**Written instruction**
Write out each line exactly as it stands, please.

===== Source excerpt =====

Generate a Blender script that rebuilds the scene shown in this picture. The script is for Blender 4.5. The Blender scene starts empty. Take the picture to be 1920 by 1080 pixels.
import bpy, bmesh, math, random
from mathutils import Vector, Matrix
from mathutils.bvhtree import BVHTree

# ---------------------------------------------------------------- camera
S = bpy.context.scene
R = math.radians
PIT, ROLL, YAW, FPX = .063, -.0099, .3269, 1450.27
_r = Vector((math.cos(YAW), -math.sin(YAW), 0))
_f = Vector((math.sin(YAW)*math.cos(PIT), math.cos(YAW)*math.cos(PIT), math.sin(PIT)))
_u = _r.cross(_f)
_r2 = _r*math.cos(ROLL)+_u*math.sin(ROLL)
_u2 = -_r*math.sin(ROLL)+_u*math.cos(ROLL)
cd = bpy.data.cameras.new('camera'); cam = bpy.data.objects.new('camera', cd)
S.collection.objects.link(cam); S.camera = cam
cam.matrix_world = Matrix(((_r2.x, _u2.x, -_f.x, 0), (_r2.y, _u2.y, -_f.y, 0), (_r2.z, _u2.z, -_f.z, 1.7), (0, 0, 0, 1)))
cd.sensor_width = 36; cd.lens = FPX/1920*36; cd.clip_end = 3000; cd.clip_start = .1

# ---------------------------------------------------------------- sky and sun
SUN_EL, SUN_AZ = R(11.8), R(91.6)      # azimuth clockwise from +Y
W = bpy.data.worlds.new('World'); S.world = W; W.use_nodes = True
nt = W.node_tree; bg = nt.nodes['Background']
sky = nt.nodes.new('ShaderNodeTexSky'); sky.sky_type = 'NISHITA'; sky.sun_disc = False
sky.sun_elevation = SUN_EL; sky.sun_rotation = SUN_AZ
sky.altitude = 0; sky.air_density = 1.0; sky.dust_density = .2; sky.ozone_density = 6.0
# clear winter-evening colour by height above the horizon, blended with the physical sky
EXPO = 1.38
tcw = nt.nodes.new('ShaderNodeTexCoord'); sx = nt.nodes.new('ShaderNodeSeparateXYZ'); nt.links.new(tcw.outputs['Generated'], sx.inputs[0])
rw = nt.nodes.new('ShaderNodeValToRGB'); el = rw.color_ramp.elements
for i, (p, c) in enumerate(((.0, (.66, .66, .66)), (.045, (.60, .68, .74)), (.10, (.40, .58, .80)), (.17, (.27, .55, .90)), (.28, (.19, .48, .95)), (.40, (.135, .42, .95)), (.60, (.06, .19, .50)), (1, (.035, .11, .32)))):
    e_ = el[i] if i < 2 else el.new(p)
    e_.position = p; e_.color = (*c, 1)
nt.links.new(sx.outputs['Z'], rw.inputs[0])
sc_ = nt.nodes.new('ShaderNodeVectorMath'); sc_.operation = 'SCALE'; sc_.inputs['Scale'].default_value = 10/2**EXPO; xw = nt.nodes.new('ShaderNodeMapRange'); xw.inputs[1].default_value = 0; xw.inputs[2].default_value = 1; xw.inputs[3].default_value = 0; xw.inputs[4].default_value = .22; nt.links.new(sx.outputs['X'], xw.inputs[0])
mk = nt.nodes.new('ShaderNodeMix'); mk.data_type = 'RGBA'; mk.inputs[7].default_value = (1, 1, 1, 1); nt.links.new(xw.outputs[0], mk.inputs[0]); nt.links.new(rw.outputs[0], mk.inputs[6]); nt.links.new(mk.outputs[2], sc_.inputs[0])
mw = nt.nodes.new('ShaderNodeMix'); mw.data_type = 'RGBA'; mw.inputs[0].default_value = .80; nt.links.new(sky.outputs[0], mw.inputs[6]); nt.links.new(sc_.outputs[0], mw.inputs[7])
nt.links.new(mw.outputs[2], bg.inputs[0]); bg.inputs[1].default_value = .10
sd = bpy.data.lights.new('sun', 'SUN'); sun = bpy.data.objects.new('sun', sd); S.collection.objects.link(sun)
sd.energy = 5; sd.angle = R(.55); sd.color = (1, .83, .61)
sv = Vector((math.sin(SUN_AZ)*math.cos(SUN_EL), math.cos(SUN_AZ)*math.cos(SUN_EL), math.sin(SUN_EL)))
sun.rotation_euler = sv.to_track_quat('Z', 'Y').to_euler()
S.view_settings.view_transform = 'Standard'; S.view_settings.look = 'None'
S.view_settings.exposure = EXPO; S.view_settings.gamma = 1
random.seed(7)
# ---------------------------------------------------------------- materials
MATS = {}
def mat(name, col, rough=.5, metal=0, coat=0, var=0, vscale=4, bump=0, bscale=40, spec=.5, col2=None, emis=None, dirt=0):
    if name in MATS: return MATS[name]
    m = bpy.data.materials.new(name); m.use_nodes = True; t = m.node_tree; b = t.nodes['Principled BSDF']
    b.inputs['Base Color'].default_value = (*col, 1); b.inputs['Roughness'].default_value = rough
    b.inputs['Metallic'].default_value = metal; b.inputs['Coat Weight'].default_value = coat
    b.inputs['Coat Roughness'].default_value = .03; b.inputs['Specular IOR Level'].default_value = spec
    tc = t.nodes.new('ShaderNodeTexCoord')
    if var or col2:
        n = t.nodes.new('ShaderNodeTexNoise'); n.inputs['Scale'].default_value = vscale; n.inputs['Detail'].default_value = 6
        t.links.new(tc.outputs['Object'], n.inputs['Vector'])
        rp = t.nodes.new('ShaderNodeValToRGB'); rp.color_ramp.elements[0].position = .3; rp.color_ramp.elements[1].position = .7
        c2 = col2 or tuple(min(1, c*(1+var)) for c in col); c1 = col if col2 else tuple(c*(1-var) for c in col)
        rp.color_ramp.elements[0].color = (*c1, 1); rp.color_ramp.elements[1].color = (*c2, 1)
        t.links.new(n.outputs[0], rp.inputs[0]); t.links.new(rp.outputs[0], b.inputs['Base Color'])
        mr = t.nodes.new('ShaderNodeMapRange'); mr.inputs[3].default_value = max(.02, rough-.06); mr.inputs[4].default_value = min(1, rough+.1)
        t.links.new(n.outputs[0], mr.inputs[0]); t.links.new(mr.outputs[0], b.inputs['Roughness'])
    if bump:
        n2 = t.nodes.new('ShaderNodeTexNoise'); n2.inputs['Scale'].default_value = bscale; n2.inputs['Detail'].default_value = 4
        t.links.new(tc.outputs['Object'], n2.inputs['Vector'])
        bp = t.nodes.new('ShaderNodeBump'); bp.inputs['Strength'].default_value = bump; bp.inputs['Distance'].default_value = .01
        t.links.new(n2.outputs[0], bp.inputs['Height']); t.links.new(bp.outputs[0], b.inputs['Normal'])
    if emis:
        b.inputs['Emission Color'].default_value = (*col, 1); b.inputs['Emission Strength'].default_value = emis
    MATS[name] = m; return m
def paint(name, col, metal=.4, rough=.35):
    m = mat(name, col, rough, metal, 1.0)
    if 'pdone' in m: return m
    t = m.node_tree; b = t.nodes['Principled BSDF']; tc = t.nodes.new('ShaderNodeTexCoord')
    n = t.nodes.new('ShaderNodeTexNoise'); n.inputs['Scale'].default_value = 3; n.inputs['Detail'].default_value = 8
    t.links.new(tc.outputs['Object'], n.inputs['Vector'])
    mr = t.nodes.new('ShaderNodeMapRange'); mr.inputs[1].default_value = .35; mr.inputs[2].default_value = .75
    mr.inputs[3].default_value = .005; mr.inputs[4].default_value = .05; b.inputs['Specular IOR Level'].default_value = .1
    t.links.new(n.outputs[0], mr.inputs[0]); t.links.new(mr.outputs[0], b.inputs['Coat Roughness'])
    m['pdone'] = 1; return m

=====

**Finished answer**
Generate a Blender script that rebuilds the scene shown in this picture. The script is for Blender 4.5. The Blender scene starts empty. Take the picture to be 1920 by 1080 pixels.
import bpy, bmesh, math, random
from mathutils import Vector, Matrix
from mathutils.bvhtree import BVHTree

# ---------------------------------------------------------------- camera
S = bpy.context.scene
R = math.radians
PIT, ROLL, YAW, FPX = .063, -.0099, .3269, 1450.27
_r = Vector((math.cos(YAW), -math.sin(YAW), 0))
_f = Vector((math.sin(YAW)*math.cos(PIT), math.cos(YAW)*math.cos(PIT), math.sin(PIT)))
_u = _r.cross(_f)
_r2 = _r*math.cos(ROLL)+_u*math.sin(ROLL)
_u2 = -_r*math.sin(ROLL)+_u*math.cos(ROLL)
cd = bpy.data.cameras.new('camera'); cam = bpy.data.objects.new('camera', cd)
S.collection.objects.link(cam); S.camera = cam
cam.matrix_world = Matrix(((_r2.x, _u2.x, -_f.x, 0), (_r2.y, _u2.y, -_f.y, 0), (_r2.z, _u2.z, -_f.z, 1.7), (0, 0, 0, 1)))
cd.sensor_width = 36; cd.lens = FPX/1920*36; cd.clip_end = 3000; cd.clip_start = .1

# ---------------------------------------------------------------- sky and sun
SUN_EL, SUN_AZ = R(11.8), R(91.6)      # azimuth clockwise from +Y
W = bpy.data.worlds.new('World'); S.world = W; W.use_nodes = True
nt = W.node_tree; bg = nt.nodes['Background']
sky = nt.nodes.new('ShaderNodeTexSky'); sky.sky_type = 'NISHITA'; sky.sun_disc = False
sky.sun_elevation = SUN_EL; sky.sun_rotation = SUN_AZ
sky.altitude = 0; sky.air_density = 1.0; sky.dust_density = .2; sky.ozone_density = 6.0
# clear winter-evening colour by height above the horizon, blended with the physical sky
EXPO = 1.38
tcw = nt.nodes.new('ShaderNodeTexCoord'); sx = nt.nodes.new('ShaderNodeSeparateXYZ'); nt.links.new(tcw.outputs['Generated'], sx.inputs[0])
rw = nt.nodes.new('ShaderNodeValToRGB'); el = rw.color_ramp.elements
for i, (p, c) in enumerate(((.0, (.66, .66, .66)), (.045, (.60, .68, .74)), (.10, (.40, .58, .80)), (.17, (.27, .55, .90)), (.28, (.19, .48, .95)), (.40, (.135, .42, .95)), (.60, (.06, .19, .50)), (1, (.035, .11, .32)))):
    e_ = el[i] if i < 2 else el.new(p)
    e_.position = p; e_.color = (*c, 1)
nt.links.new(sx.outputs['Z'], rw.inputs[0])
sc_ = nt.nodes.new('ShaderNodeVectorMath'); sc_.operation = 'SCALE'; sc_.inputs['Scale'].default_value = 10/2**EXPO; xw = nt.nodes.new('ShaderNodeMapRange'); xw.inputs[1].default_value = 0; xw.inputs[2].default_value = 1; xw.inputs[3].default_value = 0; xw.inputs[4].default_value = .22; nt.links.new(sx.outputs['X'], xw.inputs[0])
mk = nt.nodes.new('ShaderNodeMix'); mk.data_type = 'RGBA'; mk.inputs[7].default_value = (1, 1, 1, 1); nt.links.new(xw.outputs[0], mk.inputs[0]); nt.links.new(rw.outputs[0], mk.inputs[6]); nt.links.new(mk.outputs[2], sc_.inputs[0])
mw = nt.nodes.new('ShaderNodeMix'); mw.data_type = 'RGBA'; mw.inputs[0].default_value = .80; nt.links.new(sky.outputs[0], mw.inputs[6]); nt.links.new(sc_.outputs[0], mw.inputs[7])
nt.links.new(mw.outputs[2], bg.inputs[0]); bg.inputs[1].default_value = .10
sd = bpy.data.lights.new('sun', 'SUN'); sun = bpy.data.objects.new('sun', sd); S.collection.objects.link(sun)
sd.energy = 5; sd.angle = R(.55); sd.color = (1, .83, .61)
sv = Vector((math.sin(SUN_AZ)*math.cos(SUN_EL), math.cos(SUN_AZ)*math.cos(SUN_EL), math.sin(SUN_EL)))
sun.rotation_euler = sv.to_track_quat('Z', 'Y').to_euler()
S.view_settings.view_transform = 'Standard'; S.view_settings.look = 'None'
S.view_settings.exposure = EXPO; S.view_settings.gamma = 1
random.seed(7)
# ---------------------------------------------------------------- materials
MATS = {}
def mat(name, col, rough=.5, metal=0, coat=0, var=0, vscale=4, bump=0, bscale=40, spec=.5, col2=None, emis=None, dirt=0):
    if name in MATS: return MATS[name]
    m = bpy.data.materials.new(name); m.use_nodes = True; t = m.node_tree; b = t.nodes['Principled BSDF']
    b.inputs['Base Color'].default_value = (*col, 1); b.inputs['Roughness'].default_value = rough
    b.inputs['Metallic'].default_value = metal; b.inputs['Coat Weight'].default_value = coat
    b.inputs['Coat Roughness'].default_value = .03; b.inputs['Specular IOR Level'].default_value = spec
    tc = t.nodes.new('ShaderNodeTexCoord')
    if var or col2:
        n = t.nodes.new('ShaderNodeTexNoise'); n.inputs['Scale'].default_value = vscale; n.inputs['Detail'].default_value = 6
        t.links.new(tc.outputs['Object'], n.inputs['Vector'])
        rp = t.nodes.new('ShaderNodeValToRGB'); rp.color_ramp.elements[0].position = .3; rp.color_ramp.elements[1].position = .7
        c2 = col2 or tuple(min(1, c*(1+var)) for c in col); c1 = col if col2 else tuple(c*(1-var) for c in col)
        rp.color_ramp.elements[0].color = (*c1, 1); rp.color_ramp.elements[1].color = (*c2, 1)
        t.links.new(n.outputs[0], rp.inputs[0]); t.links.new(rp.outputs[0], b.inputs['Base Color'])
        mr = t.nodes.new('ShaderNodeMapRange'); mr.inputs[3].default_value = max(.02, rough-.06); mr.inputs[4].default_value = min(1, rough+.1)
        t.links.new(n.outputs[0], mr.inputs[0]); t.links.new(mr.outputs[0], b.inputs['Roughness'])
    if bump:
        n2 = t.nodes.new('ShaderNodeTexNoise'); n2.inputs['Scale'].default_value = bscale; n2.inputs['Detail'].default_value = 4
        t.links.new(tc.outputs['Object'], n2.inputs['Vector'])
        bp = t.nodes.new('ShaderNodeBump'); bp.inputs['Strength'].default_value = bump; bp.inputs['Distance'].default_value = .01
        t.links.new(n2.outputs[0], bp.inputs['Height']); t.links.new(bp.outputs[0], b.inputs['Normal'])
    if emis:
        b.inputs['Emission Color'].default_value = (*col, 1); b.inputs['Emission Strength'].default_value = emis
    MATS[name] = m; return m
def paint(name, col, metal=.4, rough=.35):
    m = mat(name, col, rough, metal, 1.0)
    if 'pdone' in m: return m
    t = m.node_tree; b = t.nodes['Principled BSDF']; tc = t.nodes.new('ShaderNodeTexCoord')
    n = t.nodes.new('ShaderNodeTexNoise'); n.inputs['Scale'].default_value = 3; n.inputs['Detail'].default_value = 8
    t.links.new(tc.outputs['Object'], n.inputs['Vector'])
    mr = t.nodes.new('ShaderNodeMapRange'); mr.inputs[1].default_value = .35; mr.inputs[2].default_value = .75
    mr.inputs[3].default_value = .005; mr.inputs[4].default_value = .05; b.inputs['Specular IOR Level'].default_value = .1
    t.links.new(n.outputs[0], mr.inputs[0]); t.links.new(mr.outputs[0], b.inputs['Coat Roughness'])
    m['pdone'] = 1; return m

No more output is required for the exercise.